There are a lot of variables to consider when specifying windows. Peter Mayer of Building LifePlans tots up the numbers for different options

Assessing the whole-life cost and performance of window assemblies is difficult because of the many variables, such as materials, components and finishes, involved.

The European Standard EN 14351-1:2006, due to be implemented in 2008, sets out performance characteristics applicable to windows independent of material. This standard includes clauses that should enable comparison of alternatives based on durability. Key standards and durability criteria – but by no means all – are considered in this article.

Timber

Specify factory assembled softwood or hardwood windows to BS 644:2003 or the British Woodworking Federation accreditation scheme. Timber with low natural durability should be preservative-treated to BS 8417. Typical manufacturers’ guarantees against decay are for 30 years. Where the paint or stain integrity is maintained the service life of the frame should be much longer (see BS EN 927).

Plastics uPVC

uPVC windows to BS 7412:2002 have an expected life of 40 years. Most have third-party certification based on a variety of standards. Predicted service lives are in excess of 25 years.

Glass reinforced fibre

Pultruded glass fibres are reinforced with thermosetting resins. These are pulled through heated dies to produce highly engineered, strong and durable window framing sections. Service lives of 50-60 years are estimated with manufacturers’ guarantees of 20-35 years.

Aluminium

BS 4873:2004 defines the metal, minimum section thickness and decorative finishes. The period until the first maintenance depends on colour, location and orientation of the windows. The most durable option is anodizing aluminium, to BS 3987, followed by powder coating to BS 6496, then organic coating to BS 4842.

Steel

BS 6510 for steel-framed windows gives guidance on rust protection. Performance in practice will depend on maintaining the integrity of the surface paint finish as well as the thickness of corrosion protection and the environmental corrosivity. The thicker the galvanizing or corrosion protection layer the longer the expected service life. A 60-micron polyester powder coating to EN 13438 should need maintenance after 10-20 years.

Composites

Options include aluminium or plastic-clad timber windows. Service life will be similar to equivalent materials mentioned above where the connection or adhesion between the different framing materials is sufficiently robust. Assurances should be sought from manufacturers as this issue is not tested directly by standards.

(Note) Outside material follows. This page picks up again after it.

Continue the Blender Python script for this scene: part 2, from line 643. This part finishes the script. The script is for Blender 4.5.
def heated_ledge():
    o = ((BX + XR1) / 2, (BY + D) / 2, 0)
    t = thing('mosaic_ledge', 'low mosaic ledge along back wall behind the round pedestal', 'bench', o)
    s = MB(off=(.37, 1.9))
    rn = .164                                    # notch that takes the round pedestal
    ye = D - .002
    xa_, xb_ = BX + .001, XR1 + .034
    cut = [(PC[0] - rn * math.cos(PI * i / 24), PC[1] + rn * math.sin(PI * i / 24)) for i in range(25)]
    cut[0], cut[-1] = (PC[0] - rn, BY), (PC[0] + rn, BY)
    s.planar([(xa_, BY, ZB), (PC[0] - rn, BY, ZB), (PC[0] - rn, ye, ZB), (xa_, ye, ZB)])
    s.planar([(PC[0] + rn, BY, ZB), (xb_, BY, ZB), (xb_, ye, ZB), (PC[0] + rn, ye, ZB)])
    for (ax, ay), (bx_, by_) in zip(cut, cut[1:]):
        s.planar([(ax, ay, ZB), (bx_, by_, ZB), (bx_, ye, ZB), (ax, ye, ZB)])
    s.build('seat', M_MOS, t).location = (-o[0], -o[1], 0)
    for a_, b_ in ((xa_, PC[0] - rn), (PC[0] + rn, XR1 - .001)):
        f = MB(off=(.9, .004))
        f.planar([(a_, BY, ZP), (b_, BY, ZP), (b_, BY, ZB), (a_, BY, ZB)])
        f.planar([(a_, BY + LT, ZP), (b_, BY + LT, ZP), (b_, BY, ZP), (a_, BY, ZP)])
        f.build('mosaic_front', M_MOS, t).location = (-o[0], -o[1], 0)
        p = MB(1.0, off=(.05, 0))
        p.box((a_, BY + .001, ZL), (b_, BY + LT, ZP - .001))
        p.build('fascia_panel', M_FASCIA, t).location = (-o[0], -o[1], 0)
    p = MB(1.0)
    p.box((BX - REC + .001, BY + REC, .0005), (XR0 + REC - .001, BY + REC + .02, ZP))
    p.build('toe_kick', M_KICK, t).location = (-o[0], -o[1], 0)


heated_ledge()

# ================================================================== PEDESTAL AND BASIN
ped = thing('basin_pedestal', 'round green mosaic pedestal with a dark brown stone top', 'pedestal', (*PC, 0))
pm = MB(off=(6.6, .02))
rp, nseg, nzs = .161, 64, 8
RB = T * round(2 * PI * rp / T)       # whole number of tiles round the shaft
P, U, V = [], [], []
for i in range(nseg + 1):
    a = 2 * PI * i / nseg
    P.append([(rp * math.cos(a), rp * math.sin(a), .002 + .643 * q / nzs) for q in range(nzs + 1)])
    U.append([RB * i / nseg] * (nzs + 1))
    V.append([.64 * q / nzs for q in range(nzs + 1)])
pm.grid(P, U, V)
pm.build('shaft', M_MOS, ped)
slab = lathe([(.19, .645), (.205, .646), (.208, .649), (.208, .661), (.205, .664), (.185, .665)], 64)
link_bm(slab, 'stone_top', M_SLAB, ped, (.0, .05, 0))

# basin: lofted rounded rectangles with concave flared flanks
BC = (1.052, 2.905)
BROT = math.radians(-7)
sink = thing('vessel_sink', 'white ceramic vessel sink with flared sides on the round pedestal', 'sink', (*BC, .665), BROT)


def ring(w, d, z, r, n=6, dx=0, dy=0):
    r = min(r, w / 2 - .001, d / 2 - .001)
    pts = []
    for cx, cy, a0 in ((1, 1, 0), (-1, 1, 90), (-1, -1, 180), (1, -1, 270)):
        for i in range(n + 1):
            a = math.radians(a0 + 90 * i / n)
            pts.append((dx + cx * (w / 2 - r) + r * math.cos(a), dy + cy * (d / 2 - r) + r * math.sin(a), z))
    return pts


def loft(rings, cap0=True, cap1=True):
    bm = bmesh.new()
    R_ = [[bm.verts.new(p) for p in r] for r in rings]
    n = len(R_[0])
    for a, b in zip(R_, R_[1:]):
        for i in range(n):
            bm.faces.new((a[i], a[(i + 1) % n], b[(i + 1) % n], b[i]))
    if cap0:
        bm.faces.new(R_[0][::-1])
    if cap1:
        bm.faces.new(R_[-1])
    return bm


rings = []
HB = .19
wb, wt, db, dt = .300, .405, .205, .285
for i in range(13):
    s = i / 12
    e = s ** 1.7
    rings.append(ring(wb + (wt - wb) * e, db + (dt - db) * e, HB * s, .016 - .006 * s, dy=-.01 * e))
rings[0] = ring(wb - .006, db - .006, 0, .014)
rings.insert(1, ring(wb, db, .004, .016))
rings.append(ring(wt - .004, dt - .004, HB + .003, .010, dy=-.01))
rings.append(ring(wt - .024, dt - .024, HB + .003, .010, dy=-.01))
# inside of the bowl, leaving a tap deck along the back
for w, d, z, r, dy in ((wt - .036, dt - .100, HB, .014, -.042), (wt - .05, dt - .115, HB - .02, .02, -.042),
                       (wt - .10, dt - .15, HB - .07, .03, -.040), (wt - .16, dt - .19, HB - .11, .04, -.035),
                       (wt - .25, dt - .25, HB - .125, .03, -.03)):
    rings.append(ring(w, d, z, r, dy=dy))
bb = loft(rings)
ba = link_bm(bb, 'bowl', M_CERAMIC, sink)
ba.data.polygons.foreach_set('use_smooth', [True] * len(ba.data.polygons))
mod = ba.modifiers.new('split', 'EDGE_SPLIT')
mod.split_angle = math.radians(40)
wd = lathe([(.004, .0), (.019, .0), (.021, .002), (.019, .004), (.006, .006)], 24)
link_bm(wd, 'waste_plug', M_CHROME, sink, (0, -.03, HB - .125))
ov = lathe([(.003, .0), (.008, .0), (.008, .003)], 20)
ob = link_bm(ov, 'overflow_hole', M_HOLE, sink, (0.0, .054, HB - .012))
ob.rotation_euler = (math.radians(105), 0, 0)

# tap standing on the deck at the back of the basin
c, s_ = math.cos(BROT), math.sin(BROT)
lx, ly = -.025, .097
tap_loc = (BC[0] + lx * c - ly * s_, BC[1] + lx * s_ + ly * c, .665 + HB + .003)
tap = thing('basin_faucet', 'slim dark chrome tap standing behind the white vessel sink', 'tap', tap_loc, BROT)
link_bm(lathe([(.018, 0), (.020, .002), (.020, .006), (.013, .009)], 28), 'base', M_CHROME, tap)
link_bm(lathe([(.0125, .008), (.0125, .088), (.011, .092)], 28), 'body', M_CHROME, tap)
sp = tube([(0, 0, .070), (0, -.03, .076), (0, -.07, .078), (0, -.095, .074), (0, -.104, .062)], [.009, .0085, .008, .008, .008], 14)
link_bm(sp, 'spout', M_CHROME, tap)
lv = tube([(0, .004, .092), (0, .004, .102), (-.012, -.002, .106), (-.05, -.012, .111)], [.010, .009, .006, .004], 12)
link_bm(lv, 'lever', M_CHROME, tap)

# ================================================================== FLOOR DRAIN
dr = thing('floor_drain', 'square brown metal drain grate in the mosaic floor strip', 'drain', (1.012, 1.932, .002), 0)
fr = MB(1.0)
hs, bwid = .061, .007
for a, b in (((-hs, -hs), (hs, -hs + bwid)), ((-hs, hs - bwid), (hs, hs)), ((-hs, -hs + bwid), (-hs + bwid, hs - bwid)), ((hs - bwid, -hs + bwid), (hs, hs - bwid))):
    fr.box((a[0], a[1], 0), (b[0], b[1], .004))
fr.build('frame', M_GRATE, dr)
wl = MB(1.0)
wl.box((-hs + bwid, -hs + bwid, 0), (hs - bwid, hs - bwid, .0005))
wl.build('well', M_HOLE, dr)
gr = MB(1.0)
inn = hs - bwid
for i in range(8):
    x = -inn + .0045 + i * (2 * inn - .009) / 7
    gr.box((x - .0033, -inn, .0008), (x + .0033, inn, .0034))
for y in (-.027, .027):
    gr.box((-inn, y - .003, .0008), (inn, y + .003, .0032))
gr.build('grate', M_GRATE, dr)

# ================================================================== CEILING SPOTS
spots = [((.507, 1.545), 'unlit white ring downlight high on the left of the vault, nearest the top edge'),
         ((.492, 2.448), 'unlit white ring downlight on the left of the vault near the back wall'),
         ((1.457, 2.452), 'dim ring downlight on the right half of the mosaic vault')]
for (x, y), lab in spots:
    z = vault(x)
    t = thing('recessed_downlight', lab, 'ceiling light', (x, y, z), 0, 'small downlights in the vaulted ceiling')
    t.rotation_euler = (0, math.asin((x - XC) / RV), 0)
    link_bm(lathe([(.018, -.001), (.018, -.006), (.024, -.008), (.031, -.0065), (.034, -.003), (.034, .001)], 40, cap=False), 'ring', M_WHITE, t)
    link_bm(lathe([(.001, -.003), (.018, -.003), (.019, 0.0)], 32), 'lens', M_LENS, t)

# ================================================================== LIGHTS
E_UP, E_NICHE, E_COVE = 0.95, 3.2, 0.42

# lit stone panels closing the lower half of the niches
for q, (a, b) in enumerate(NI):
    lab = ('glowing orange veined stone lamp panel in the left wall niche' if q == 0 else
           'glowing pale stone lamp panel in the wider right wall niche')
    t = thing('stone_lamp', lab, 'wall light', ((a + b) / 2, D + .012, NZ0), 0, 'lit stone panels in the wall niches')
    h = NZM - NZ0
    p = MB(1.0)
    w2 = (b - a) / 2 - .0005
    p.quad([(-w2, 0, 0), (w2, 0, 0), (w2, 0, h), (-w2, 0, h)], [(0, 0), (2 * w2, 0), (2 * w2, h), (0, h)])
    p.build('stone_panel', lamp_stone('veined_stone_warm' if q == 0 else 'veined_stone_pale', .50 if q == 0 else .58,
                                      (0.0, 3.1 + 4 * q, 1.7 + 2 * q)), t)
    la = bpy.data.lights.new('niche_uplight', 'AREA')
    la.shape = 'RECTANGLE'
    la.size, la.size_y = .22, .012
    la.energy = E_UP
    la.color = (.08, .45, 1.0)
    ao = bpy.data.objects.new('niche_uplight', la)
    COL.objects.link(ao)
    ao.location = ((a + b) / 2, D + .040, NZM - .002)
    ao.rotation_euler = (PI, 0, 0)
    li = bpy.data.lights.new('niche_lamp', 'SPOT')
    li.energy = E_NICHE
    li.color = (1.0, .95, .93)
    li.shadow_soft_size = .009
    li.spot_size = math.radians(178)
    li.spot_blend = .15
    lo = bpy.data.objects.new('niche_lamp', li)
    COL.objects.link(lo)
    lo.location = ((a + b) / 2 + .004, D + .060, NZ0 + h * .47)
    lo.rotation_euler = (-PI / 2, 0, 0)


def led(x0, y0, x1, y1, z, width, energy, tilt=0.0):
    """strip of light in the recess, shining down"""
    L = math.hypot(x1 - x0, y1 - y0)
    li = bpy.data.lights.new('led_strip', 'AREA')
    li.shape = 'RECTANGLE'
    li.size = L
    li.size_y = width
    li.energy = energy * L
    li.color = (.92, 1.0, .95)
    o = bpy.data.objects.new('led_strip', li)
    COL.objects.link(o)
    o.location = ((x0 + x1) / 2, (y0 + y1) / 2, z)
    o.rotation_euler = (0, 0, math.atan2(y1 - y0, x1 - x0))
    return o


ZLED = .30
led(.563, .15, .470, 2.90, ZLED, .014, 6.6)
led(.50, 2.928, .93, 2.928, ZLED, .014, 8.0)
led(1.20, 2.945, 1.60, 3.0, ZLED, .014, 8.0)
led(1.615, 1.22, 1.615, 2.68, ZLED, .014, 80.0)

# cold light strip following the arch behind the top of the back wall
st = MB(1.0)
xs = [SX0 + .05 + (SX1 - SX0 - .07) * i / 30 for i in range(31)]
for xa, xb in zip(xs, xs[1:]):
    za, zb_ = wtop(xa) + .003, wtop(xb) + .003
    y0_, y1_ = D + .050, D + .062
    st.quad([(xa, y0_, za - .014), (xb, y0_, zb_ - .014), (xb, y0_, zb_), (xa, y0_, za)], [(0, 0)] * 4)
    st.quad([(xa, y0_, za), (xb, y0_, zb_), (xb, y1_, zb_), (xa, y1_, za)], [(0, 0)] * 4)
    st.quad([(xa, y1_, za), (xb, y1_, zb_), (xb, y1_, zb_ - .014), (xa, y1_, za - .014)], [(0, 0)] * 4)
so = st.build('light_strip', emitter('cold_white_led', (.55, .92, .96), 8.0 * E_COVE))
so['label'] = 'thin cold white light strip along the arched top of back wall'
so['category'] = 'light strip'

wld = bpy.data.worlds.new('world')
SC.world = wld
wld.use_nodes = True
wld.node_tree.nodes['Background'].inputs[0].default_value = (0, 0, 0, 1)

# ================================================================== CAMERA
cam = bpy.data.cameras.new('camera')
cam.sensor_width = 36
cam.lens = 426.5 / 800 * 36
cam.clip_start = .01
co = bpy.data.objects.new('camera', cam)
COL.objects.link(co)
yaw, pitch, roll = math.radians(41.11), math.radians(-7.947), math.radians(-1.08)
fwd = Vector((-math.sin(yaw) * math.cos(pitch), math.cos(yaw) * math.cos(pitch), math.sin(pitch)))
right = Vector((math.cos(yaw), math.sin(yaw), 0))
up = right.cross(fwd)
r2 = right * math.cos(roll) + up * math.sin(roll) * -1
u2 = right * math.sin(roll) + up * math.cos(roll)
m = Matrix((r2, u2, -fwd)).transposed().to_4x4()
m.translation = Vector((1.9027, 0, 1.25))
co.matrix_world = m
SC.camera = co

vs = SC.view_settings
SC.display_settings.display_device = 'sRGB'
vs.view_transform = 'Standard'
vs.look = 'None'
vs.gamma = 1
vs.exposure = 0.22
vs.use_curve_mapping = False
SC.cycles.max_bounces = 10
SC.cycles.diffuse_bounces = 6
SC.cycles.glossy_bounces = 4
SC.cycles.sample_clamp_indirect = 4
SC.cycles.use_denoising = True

Glazing, hardware and ancillary components

Often these are the components of the window assembly that fail during the life and cause whole-life maintenance costs to increase. In some circumstances the whole window may need to be replaced.

• Insulated glass units to EN 1279. Check for the Kitemark stamp in the spacer bars for additional assurance of performance. Service lives of 25-30 years are anticipated for drained and vented glazing systems. BRE publish guidance.

• Gaskets and weather stripping to EN 12365-1 should perform for 10 years at least, when suited to the window and exposure.

• Operational performance of hardware is confirmed by testing to BS 6375-2 and EN 12046-1.

• Mechanical durability is classified by EN 12400.

• Corrosion resistance of hardware to EN 1670. Specify class 3 or 4 for long performance.

• Specify to BS 7950 for enhanced security.

Other whole-life cost issues

Suitability for exposure: The performance of the window assembly should be suited to the site. Selection is based on BS 6375 which classifies windows by watertightness, air permeability and resistance to wind.

Supply chain management: organisations with high volume demands for windows can make substantial capital costs savings with an effective supply chain partnering.

Energy: The lower the U-value calculated to BRE Report 433 the greater the energy savings for equal patterns of use.

Interface design: Adequate fixing and allowance for thermal movement. It is important to design out risk of moisture penetration and thermal bridges.